EXERCISE OBJECTIVE: Give back, word for word, only the lines from the opening of the records through the one with "rnd = random.Random(7)". Pictures stay out.

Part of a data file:
>> Begin

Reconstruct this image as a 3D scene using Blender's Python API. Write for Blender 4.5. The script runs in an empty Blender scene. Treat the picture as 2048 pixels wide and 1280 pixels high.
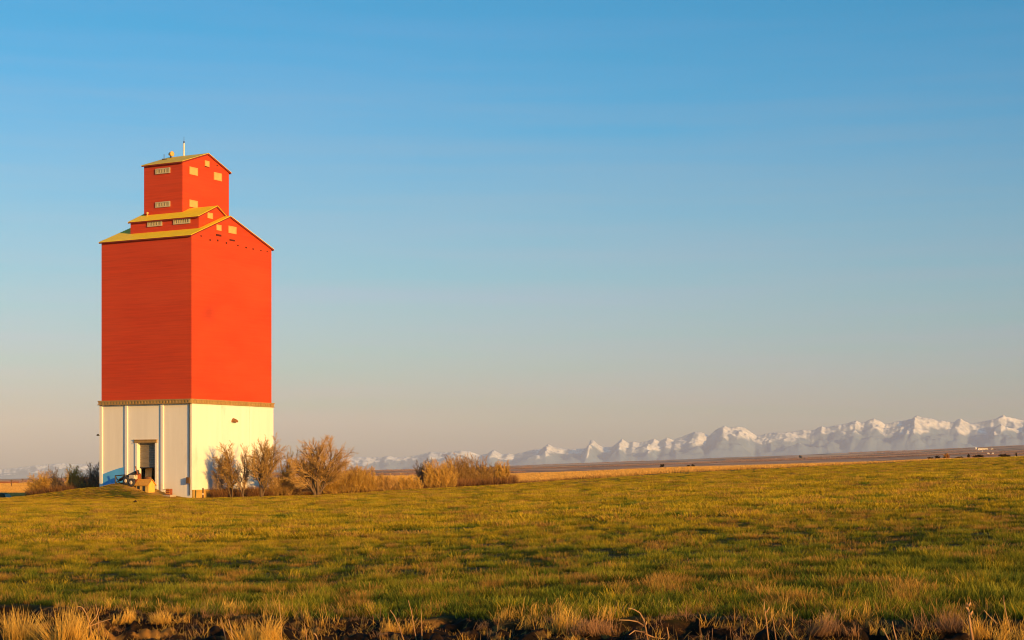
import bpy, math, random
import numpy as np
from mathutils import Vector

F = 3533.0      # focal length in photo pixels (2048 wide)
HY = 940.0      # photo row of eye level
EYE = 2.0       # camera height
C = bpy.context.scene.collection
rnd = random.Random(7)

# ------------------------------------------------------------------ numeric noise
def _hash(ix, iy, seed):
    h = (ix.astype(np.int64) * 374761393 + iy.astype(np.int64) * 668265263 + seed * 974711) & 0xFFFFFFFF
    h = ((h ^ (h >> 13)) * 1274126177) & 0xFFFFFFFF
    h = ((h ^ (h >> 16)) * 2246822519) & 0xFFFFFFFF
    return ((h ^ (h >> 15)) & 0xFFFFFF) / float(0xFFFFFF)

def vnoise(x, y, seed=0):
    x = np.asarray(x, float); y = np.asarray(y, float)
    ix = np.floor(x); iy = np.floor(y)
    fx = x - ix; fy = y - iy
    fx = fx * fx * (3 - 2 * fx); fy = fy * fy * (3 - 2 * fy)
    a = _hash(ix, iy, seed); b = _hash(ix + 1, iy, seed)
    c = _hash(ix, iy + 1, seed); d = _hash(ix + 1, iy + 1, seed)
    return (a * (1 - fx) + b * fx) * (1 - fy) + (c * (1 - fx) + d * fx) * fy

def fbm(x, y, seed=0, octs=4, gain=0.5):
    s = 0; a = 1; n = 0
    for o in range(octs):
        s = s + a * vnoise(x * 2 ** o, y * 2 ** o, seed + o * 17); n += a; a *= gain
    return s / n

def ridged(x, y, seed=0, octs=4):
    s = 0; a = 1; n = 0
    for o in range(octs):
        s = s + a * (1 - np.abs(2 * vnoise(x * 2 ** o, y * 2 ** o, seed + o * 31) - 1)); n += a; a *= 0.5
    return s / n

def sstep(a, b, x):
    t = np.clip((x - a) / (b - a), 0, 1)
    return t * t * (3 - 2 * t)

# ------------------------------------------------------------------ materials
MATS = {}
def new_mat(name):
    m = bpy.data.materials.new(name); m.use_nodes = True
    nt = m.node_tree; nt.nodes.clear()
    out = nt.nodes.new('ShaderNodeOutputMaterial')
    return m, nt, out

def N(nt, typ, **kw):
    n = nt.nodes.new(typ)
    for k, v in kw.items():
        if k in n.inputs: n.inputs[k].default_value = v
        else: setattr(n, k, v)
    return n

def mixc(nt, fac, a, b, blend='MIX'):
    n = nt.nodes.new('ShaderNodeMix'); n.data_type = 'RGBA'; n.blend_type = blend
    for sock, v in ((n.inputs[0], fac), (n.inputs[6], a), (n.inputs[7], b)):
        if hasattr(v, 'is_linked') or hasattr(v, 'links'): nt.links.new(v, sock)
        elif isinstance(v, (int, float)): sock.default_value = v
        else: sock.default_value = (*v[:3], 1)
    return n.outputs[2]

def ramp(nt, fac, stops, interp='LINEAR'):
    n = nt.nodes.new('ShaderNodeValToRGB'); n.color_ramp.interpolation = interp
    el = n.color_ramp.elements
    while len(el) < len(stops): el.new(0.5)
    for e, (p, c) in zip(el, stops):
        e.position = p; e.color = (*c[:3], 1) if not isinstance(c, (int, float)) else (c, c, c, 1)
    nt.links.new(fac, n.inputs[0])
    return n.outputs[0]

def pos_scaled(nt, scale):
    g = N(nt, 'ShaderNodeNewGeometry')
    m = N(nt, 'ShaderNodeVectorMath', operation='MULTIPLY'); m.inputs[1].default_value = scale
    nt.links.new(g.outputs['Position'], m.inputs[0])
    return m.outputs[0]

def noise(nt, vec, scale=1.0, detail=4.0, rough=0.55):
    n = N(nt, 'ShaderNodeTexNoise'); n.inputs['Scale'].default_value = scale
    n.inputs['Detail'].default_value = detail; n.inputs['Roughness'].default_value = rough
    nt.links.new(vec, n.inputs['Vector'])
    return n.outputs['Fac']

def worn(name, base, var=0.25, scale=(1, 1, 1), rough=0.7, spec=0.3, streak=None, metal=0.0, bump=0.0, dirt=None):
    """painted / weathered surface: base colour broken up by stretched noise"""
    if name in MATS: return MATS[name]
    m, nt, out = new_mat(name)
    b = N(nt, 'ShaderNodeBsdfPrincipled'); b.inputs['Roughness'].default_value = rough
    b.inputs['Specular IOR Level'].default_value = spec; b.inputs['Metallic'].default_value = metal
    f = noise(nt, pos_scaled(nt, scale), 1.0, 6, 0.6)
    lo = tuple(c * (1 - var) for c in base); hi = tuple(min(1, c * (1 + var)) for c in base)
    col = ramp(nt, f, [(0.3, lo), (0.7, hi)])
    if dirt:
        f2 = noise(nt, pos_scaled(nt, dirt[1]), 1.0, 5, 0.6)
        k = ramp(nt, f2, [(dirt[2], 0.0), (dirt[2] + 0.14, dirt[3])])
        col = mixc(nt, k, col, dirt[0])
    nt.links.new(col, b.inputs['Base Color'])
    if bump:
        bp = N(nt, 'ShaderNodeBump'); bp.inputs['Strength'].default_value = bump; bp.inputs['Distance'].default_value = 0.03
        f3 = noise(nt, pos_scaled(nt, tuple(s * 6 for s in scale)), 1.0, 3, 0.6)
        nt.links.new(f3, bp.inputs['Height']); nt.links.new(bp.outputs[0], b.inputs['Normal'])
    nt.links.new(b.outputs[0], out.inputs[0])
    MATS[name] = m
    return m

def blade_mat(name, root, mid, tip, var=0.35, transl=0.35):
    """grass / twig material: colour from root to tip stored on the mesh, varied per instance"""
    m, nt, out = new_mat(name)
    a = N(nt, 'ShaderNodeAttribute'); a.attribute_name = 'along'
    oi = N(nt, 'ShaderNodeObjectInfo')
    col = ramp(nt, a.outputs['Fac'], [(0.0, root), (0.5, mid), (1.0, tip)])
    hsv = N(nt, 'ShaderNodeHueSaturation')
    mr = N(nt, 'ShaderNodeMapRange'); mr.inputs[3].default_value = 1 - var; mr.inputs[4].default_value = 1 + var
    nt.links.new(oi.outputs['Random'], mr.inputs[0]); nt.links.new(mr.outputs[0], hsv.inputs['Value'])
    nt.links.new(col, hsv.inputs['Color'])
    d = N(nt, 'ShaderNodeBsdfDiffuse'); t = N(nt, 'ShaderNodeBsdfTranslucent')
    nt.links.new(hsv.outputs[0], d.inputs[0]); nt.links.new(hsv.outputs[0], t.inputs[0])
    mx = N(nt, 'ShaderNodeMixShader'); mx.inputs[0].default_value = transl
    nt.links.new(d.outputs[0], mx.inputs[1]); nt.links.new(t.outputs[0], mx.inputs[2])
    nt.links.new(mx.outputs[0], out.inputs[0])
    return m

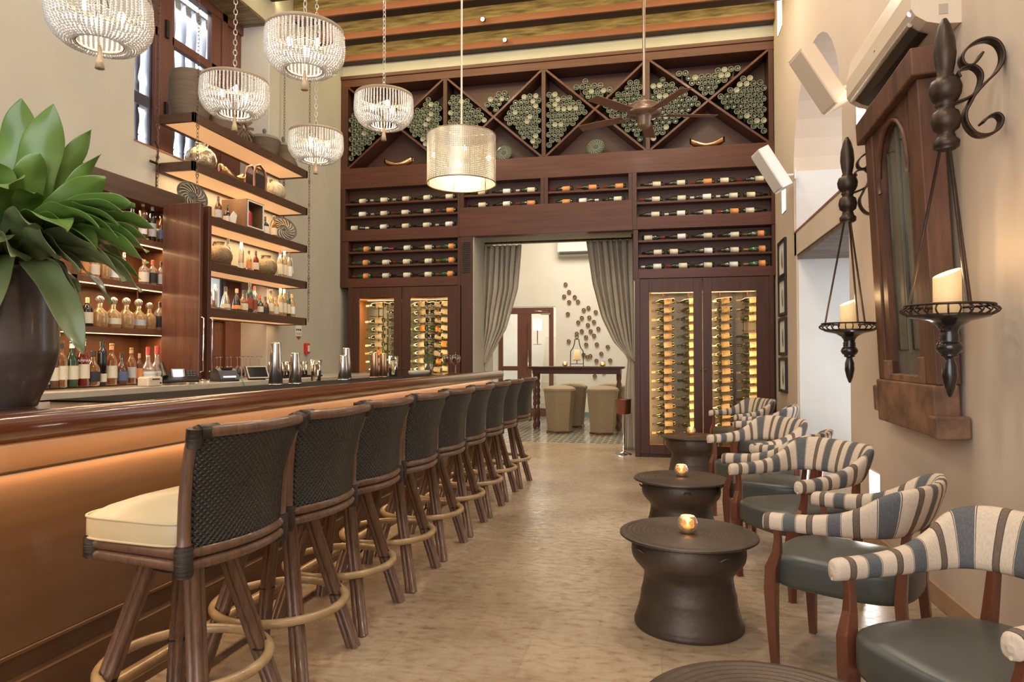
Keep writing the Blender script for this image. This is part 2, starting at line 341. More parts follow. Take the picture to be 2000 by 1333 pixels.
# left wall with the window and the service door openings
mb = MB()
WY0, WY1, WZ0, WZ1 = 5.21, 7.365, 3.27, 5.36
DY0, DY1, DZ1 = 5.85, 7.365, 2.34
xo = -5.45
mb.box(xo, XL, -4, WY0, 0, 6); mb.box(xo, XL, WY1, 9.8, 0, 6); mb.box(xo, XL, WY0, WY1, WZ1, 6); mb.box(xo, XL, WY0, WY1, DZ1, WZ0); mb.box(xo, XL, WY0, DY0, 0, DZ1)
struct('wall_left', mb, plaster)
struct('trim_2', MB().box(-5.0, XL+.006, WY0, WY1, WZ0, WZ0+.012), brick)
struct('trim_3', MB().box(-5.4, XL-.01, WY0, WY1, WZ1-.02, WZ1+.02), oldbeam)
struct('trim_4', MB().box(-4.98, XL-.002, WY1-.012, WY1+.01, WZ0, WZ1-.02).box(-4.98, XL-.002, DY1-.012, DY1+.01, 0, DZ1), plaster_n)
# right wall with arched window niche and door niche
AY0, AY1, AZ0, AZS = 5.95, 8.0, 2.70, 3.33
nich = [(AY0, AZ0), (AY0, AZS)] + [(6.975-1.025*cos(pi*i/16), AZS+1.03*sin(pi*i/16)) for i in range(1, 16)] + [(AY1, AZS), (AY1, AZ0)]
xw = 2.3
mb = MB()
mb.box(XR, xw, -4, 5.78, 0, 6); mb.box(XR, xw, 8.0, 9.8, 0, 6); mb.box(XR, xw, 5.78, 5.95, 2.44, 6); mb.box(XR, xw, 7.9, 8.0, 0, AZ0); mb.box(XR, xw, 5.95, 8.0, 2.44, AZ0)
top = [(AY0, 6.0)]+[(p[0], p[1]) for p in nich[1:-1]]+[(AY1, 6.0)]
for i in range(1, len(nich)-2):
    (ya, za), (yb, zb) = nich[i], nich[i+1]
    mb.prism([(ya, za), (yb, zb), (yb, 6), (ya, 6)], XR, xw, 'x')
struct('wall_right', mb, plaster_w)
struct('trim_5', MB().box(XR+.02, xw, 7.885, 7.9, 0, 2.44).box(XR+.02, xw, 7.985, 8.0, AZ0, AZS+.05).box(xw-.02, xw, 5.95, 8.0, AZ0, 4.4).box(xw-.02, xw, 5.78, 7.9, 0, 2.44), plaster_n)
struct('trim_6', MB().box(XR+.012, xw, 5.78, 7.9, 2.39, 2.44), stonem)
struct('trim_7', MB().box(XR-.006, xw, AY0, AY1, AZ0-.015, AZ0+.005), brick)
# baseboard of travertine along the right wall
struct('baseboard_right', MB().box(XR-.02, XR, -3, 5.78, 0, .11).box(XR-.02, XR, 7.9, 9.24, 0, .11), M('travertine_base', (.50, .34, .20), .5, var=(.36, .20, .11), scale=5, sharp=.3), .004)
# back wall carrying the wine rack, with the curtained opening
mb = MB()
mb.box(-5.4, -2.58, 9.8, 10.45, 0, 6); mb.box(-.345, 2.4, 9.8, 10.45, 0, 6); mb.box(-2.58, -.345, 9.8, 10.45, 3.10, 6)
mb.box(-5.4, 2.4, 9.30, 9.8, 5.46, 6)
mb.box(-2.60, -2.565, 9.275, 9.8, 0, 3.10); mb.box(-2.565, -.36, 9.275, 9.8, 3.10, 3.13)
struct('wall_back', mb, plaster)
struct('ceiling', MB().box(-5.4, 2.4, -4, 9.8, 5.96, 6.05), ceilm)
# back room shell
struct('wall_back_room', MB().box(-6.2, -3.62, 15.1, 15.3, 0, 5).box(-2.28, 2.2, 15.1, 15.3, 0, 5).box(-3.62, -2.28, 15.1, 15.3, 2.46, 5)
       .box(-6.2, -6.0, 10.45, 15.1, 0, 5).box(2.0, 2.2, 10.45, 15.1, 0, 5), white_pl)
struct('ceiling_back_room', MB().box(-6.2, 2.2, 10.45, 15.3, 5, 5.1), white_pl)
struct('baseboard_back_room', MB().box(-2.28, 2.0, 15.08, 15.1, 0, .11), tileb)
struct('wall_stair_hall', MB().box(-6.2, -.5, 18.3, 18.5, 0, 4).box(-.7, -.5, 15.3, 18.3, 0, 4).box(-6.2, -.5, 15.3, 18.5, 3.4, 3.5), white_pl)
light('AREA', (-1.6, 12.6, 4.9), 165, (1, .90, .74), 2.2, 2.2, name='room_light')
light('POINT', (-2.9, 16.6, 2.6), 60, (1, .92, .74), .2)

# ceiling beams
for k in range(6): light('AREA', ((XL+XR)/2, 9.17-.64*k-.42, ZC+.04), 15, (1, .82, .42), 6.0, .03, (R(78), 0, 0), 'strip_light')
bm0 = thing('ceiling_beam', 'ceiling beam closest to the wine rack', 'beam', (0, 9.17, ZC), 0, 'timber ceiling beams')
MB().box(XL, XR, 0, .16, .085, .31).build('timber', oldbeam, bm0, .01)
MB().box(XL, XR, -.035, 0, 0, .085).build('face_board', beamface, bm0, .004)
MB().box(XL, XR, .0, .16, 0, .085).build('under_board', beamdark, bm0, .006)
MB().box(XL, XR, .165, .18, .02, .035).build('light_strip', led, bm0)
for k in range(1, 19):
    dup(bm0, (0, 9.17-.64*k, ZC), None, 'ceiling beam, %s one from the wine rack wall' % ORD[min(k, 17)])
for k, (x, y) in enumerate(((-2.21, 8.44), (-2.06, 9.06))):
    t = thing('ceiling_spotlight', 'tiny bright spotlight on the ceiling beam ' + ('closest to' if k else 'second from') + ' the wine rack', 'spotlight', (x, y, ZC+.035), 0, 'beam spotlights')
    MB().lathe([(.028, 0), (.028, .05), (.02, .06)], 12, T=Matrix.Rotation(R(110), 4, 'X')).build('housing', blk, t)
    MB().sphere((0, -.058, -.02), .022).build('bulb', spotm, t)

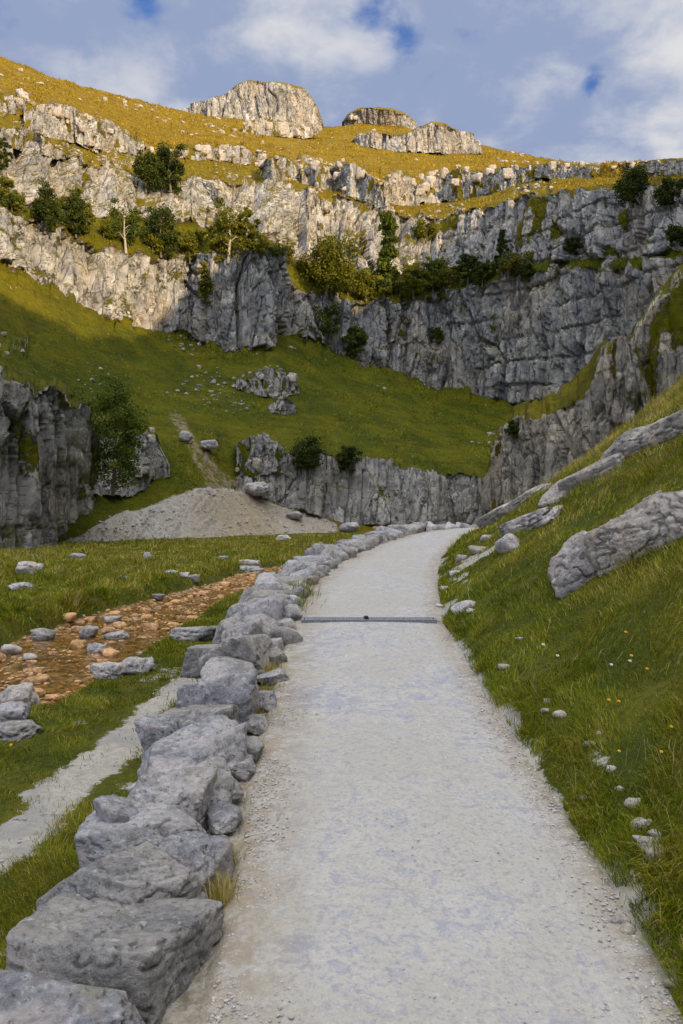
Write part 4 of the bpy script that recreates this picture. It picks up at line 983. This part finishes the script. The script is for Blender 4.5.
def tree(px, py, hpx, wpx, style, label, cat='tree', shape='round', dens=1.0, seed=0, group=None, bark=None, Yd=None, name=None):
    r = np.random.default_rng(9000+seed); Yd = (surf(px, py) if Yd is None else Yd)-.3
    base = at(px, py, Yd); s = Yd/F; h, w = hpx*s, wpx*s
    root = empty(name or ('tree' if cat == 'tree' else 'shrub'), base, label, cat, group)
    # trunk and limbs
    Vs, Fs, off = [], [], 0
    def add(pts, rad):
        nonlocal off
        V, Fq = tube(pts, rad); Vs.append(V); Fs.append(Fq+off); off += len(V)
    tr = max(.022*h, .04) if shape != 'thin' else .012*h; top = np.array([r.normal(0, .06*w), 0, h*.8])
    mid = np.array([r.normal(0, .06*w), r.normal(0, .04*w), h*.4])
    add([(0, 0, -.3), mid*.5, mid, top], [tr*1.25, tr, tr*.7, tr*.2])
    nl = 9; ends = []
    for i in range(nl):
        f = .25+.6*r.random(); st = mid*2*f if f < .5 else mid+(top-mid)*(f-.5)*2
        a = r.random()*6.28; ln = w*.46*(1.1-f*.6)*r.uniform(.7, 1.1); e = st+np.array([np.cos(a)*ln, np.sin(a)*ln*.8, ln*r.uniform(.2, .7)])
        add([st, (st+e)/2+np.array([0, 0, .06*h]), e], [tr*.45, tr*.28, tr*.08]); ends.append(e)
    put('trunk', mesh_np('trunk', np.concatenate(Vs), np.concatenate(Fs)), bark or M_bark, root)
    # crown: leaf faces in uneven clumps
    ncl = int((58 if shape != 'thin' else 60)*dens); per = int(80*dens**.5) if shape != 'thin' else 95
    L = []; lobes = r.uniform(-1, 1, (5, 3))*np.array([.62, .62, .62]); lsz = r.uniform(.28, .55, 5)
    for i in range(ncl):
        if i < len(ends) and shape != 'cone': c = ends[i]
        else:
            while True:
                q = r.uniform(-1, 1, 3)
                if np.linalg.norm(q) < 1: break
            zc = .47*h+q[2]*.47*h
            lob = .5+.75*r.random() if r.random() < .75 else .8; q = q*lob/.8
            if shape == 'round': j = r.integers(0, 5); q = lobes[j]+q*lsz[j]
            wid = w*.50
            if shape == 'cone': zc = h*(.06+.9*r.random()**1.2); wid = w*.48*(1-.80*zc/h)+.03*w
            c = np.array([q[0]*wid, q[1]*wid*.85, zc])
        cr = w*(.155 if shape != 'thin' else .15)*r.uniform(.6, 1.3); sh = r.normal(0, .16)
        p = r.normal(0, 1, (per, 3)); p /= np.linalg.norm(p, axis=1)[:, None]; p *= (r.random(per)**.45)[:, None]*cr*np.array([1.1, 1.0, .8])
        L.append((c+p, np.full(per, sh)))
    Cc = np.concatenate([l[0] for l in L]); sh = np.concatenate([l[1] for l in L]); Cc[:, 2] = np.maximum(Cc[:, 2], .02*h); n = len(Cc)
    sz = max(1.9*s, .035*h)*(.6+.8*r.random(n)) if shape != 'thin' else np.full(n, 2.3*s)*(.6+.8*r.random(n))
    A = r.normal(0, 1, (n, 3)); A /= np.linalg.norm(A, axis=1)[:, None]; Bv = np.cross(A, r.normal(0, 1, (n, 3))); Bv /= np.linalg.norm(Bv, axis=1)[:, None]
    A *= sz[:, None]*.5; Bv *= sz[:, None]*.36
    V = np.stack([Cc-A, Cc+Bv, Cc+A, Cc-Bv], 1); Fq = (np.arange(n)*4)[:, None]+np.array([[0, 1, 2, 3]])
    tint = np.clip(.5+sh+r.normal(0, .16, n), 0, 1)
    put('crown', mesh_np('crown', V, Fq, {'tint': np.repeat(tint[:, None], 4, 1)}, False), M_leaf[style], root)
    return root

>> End

IN RESPONSE:
Reconstruct this image as a 3D scene using Blender's Python API. Write for Blender 4.5. The script runs in an empty Blender scene. Treat the picture as 2048 pixels wide and 1280 pixels high.
import bpy, math, random
import numpy as np
from mathutils import Vector

F = 3533.0      # focal length in photo pixels (2048 wide)
HY = 940.0      # photo row of eye level
EYE = 2.0       # camera height
C = bpy.context.scene.collection
rnd = random.Random(7)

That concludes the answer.